Realizzare la Bosnia attraverso una “responsabilità condivisa”. Wolfgang Petritsch, l’ex Alto rappresentante in Bosnia-Erzegovina dal 1999 al 2002, e Christophe Solioz, segretario generale del Centro per le Strategie di Integrazione Europea (CEIS) a Ginevra, sono di un parere comune: “Tra i sostenitori dell’interventismo, che pensano che solo l’azione della comunità internazionale possa impedire l’implosione della Bosnia, e quelli che, al contrario, ritengono che i bosniaci soli sono responsabili del loro futuro, noi siamo per una via intermedia: quella di una responsabilità condivisa, di un partenariato esigente che superi gli errori del passato per mettere il Paese nell’orbita di Bruxelles”.

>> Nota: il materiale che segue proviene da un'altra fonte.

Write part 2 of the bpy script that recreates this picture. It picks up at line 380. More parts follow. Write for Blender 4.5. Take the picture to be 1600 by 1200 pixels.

Belgrado, tra nazionalisti e voglia di Europa. Purtroppo gli avvenimenti degli ultimi giorni non fanno altro che andare contro i buoni propositi degli europeisti: se per alcuni la cattura (o “consegna”?) dopo 16 anni di latitanza di Ratko Mladić riapre dolorose ferite legate al luglio del ‘95 ma allo stesso tempo grandi speranze per un cammino verso la giustizia, per altri costituisce nuovo vento su quella fiammella di odio mai del tutto spenta. Le immagini di migliaia di sostenitori del “macellaio” di Srebrenica che sfilano davanti la bella San Marco di Belgrado inneggiando al suo nome cozzano con i buoni propositi del premier Tadic, che per la Serbia sogna a breve un ruolo da protagonista nella costellazione europea, e certamente alimentano le spinte nazionaliste dei serbo bosniaci. Allo stesso tempo dobbiamo ricordare che il termine del mandato del Tribunale Penale Internazionale per l’ex-Jugoslavia scade nel 2014 e pochi tra i membri del Consiglio di Sicurezza dell’Onu appaiono realmente intenzionati a prolungarne i tempi di lavoro: a conti fatti restano due anni e mezzo per giudicare le due menti principali della mattanza balcanica degli anni novanta.

Instabilità nell’instabilità. L’Europa e l’intera comunità internazionale hanno già rivestito il ruolo di semplici spettatori in passato e di sicuro non possono permettersi di replicare: la Storia non sarebbe clemente, non per una seconda volta.